A Labor Department spokesman said the number of Americans drawing jobless benefits for a week or longer rose to 4,776,000 in the week ended Jan. 17, the latest data available.
The number eclipses the prior mark set in November 1982, when 4,713,000 million Americans drew benefits.
Americans who moved to collect their first unemployment checks rose for the third consecutive week, to 588,000, according to a government report released Thursday.
The number of Americans filing for unemployment claims has surged by 61% from this time a year ago.
The Labor Department said initial filings for state jobless benefits rose by 3,000 for the week ended Jan. 24 from a downwardly revised 585,000 claims filed the prior week.

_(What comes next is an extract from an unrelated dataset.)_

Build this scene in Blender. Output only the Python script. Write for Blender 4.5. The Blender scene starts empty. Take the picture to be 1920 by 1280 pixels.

Economists polled by Briefing.com expected the reading to fall to 575,000 claims.
Ian Shepherdson, an economist at High Frequency Economics, said that initial claims data are a proxy for the trends in gross firings. Mass firings hit a seven-year high in 2008.
"The net result of this is soaring unemployment, and we see no chance of this picture changing in the foreseeable future. We expect net job losses of about three million through the first half of this year," Shepherdson said.
The four-week average of new unemployment claims, used to smooth fluctuations in data, grew by 24,250 to 542,500 from the prior week. A year ago, it was at 333,750.
Over the previous four weeks, the number of people on unemployment for one week or more increased by 66,500 to an average of 4.63 million a week, the government said. A year ago, it was at 2.70 million.
The greatest number of layoffs for the week ending Jan. 17 were in Michigan, with heavy losses from shutdowns in the automobile industry, North Carolina and Georgia.
On Wednesday, the House passed an $819 billion economic stimulus package with the goal of saving or creating up to 4 million jobs by 2010.